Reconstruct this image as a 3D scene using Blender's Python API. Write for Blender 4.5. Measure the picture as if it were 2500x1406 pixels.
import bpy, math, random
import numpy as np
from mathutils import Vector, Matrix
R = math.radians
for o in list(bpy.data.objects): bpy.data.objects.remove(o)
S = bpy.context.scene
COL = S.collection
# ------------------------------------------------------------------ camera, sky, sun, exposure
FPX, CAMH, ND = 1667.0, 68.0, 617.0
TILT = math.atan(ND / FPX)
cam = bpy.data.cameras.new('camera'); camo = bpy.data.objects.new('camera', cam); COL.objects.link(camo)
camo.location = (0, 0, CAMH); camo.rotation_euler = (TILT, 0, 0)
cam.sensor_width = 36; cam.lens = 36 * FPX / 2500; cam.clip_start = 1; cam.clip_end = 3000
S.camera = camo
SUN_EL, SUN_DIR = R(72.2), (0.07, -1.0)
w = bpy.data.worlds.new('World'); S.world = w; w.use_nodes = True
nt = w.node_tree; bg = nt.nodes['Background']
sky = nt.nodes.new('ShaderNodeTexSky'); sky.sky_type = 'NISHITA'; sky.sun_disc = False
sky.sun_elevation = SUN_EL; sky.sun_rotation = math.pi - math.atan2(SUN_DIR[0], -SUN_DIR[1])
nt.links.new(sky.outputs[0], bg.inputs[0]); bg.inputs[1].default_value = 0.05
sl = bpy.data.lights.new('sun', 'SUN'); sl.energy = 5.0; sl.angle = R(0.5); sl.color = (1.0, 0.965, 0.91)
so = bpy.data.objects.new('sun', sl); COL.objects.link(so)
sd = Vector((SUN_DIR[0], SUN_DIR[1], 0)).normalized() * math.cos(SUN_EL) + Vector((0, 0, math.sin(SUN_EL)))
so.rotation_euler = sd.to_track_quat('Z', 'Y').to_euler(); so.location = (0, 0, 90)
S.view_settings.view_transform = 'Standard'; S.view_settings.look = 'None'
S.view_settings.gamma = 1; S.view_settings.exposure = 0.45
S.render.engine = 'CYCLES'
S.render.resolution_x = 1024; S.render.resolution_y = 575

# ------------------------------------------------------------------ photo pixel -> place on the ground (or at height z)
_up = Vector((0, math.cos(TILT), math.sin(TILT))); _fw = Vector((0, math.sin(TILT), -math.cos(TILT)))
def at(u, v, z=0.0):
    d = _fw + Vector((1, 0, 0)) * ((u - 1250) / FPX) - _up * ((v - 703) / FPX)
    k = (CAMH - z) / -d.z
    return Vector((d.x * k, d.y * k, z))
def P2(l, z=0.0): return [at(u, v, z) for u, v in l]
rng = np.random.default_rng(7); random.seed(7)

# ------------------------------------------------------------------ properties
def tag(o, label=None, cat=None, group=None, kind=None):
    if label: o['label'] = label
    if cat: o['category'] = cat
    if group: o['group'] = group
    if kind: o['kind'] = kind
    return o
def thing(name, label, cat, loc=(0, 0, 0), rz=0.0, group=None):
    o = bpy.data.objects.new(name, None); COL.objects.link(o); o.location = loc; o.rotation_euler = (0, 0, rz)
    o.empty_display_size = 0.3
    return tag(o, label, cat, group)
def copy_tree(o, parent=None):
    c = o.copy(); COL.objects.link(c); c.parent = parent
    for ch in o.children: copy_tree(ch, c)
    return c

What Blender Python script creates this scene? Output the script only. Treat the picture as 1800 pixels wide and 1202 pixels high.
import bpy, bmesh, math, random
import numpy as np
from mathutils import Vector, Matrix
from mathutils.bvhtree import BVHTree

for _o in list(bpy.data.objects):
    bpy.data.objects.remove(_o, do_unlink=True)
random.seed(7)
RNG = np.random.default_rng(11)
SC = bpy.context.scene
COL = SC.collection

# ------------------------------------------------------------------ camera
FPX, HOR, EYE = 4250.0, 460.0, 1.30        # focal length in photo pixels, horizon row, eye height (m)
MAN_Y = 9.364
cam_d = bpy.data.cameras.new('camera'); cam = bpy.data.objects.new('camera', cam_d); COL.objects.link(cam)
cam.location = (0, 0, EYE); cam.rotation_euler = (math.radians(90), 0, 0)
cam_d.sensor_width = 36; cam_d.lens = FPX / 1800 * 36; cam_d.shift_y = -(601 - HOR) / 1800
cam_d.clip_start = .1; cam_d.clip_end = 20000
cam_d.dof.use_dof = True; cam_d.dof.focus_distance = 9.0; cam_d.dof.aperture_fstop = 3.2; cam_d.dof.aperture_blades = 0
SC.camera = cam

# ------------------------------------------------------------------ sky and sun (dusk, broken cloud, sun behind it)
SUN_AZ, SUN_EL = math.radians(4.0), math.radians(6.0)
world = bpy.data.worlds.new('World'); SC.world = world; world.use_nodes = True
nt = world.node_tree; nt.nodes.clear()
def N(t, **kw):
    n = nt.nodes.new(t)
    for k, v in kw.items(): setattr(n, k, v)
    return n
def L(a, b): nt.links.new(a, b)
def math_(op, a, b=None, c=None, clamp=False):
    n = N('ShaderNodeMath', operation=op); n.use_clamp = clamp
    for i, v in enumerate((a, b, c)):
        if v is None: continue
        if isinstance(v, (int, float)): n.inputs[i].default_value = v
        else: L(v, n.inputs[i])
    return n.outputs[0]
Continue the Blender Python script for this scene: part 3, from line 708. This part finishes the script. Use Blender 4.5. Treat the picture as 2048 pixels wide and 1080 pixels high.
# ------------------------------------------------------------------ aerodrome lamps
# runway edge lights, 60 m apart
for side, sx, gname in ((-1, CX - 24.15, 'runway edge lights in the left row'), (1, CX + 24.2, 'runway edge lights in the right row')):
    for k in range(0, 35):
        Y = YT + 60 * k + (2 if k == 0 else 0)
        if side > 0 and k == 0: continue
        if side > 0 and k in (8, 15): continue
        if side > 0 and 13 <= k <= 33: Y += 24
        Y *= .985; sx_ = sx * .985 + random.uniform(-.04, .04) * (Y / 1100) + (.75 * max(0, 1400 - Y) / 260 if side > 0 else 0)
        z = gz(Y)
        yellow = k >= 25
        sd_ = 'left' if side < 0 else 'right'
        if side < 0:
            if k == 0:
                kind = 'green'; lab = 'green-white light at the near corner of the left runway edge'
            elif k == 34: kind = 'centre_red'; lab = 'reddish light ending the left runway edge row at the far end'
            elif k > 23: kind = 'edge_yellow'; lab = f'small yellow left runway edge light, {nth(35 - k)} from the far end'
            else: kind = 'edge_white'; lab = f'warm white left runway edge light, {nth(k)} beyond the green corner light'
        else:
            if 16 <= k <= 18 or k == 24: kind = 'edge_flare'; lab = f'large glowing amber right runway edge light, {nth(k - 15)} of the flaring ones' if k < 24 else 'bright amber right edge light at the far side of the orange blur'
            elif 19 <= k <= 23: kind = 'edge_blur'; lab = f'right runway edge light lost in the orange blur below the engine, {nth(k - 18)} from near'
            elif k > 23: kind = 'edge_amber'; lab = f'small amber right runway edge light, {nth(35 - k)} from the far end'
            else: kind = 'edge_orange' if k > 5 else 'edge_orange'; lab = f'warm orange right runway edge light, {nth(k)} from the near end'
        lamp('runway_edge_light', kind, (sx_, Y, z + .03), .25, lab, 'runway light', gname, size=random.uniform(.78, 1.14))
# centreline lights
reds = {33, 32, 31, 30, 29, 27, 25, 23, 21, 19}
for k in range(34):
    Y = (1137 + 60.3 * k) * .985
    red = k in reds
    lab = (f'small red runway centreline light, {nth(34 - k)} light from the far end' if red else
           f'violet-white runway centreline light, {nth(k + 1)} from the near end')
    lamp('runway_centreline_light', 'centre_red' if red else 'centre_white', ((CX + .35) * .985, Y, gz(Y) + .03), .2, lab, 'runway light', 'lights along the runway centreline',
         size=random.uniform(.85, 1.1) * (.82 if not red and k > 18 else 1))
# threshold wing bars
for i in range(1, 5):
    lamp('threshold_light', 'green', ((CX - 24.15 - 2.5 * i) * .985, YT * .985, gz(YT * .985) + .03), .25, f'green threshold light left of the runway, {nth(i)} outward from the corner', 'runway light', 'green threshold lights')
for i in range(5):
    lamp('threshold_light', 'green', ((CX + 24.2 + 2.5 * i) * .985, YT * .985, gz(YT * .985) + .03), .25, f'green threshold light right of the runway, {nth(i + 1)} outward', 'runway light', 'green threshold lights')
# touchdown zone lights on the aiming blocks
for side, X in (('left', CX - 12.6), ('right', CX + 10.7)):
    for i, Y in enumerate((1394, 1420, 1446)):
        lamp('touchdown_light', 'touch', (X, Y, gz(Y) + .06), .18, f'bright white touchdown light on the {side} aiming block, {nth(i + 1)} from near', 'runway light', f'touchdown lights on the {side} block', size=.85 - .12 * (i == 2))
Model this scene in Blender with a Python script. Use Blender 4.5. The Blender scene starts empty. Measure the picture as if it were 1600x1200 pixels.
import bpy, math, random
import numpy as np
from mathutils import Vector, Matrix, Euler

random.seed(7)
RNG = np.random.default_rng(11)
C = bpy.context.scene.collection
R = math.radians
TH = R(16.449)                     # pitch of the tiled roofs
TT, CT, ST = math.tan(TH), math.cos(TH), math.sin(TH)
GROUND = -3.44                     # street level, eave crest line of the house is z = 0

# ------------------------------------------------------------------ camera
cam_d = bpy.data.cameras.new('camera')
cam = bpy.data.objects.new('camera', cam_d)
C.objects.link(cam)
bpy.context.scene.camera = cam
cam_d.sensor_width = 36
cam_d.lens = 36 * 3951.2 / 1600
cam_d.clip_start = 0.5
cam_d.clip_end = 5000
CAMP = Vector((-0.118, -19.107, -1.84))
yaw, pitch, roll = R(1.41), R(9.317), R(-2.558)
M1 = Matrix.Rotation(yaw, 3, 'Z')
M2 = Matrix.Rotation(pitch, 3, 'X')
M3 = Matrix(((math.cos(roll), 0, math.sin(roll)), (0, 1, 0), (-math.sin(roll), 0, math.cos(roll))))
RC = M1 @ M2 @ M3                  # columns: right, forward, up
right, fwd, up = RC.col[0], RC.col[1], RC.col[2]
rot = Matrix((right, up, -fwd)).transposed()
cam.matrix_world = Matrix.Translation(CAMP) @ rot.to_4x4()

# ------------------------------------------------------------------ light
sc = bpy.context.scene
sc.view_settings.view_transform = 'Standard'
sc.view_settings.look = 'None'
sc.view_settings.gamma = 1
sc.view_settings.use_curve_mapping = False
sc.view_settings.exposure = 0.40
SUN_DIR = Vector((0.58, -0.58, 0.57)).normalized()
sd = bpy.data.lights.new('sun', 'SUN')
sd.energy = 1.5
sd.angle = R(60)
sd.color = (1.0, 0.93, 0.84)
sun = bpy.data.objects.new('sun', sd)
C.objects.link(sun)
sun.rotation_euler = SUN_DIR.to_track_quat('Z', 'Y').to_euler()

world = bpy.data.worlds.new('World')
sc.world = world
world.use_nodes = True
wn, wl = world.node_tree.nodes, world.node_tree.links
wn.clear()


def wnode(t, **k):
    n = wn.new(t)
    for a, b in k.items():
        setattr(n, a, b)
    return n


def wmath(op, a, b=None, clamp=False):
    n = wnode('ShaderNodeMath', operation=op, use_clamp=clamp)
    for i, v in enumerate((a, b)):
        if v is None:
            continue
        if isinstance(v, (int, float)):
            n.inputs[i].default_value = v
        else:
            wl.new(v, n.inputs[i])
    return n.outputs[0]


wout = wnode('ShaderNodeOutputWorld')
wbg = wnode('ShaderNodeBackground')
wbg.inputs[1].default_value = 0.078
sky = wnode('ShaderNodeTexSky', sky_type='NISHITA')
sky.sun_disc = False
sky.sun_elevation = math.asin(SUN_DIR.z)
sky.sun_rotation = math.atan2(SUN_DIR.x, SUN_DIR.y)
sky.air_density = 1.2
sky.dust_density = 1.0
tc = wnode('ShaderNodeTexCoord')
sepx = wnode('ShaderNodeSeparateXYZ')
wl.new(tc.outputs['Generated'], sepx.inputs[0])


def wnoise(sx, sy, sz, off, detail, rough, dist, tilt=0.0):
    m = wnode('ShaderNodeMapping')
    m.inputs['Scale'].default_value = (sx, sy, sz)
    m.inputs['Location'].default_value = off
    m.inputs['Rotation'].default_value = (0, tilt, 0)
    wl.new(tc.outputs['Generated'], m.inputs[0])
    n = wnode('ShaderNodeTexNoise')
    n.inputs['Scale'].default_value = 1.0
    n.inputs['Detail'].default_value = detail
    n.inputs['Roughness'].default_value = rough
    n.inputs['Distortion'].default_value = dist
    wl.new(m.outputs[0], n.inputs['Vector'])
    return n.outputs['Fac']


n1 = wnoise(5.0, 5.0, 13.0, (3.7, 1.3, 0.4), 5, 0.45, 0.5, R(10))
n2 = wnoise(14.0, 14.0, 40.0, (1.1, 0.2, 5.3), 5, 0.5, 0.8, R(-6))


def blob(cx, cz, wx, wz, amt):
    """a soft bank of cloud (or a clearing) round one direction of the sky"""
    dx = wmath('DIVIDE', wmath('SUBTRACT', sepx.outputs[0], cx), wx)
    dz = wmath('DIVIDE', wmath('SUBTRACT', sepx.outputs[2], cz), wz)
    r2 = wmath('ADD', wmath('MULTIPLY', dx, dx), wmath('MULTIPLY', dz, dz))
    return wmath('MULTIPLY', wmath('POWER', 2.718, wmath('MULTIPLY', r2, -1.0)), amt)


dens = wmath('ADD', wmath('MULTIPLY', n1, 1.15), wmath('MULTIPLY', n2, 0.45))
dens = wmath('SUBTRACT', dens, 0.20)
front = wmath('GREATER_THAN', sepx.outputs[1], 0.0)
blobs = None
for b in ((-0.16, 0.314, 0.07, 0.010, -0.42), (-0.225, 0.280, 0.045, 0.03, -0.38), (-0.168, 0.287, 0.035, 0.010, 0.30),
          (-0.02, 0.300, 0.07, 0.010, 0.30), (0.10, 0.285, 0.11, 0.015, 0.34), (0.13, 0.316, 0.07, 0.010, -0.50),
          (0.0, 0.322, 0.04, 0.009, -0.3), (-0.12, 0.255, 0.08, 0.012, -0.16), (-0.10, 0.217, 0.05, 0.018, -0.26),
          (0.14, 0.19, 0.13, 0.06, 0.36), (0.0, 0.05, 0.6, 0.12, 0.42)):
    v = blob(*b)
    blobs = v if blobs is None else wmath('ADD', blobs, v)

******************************

**What is being asked**
Transcribe exactly, and only, the lines beginning at the line containing "Model this scene" and ending at the line containing "from mathutils import Vector, Matrix, Euler", both inclusive.

**Expected answer**
Model this scene in Blender with a Python script. Use Blender 4.5. The Blender scene starts empty. Measure the picture as if it were 1600x1200 pixels.
import bpy, math, random
import numpy as np
from mathutils import Vector, Matrix, Euler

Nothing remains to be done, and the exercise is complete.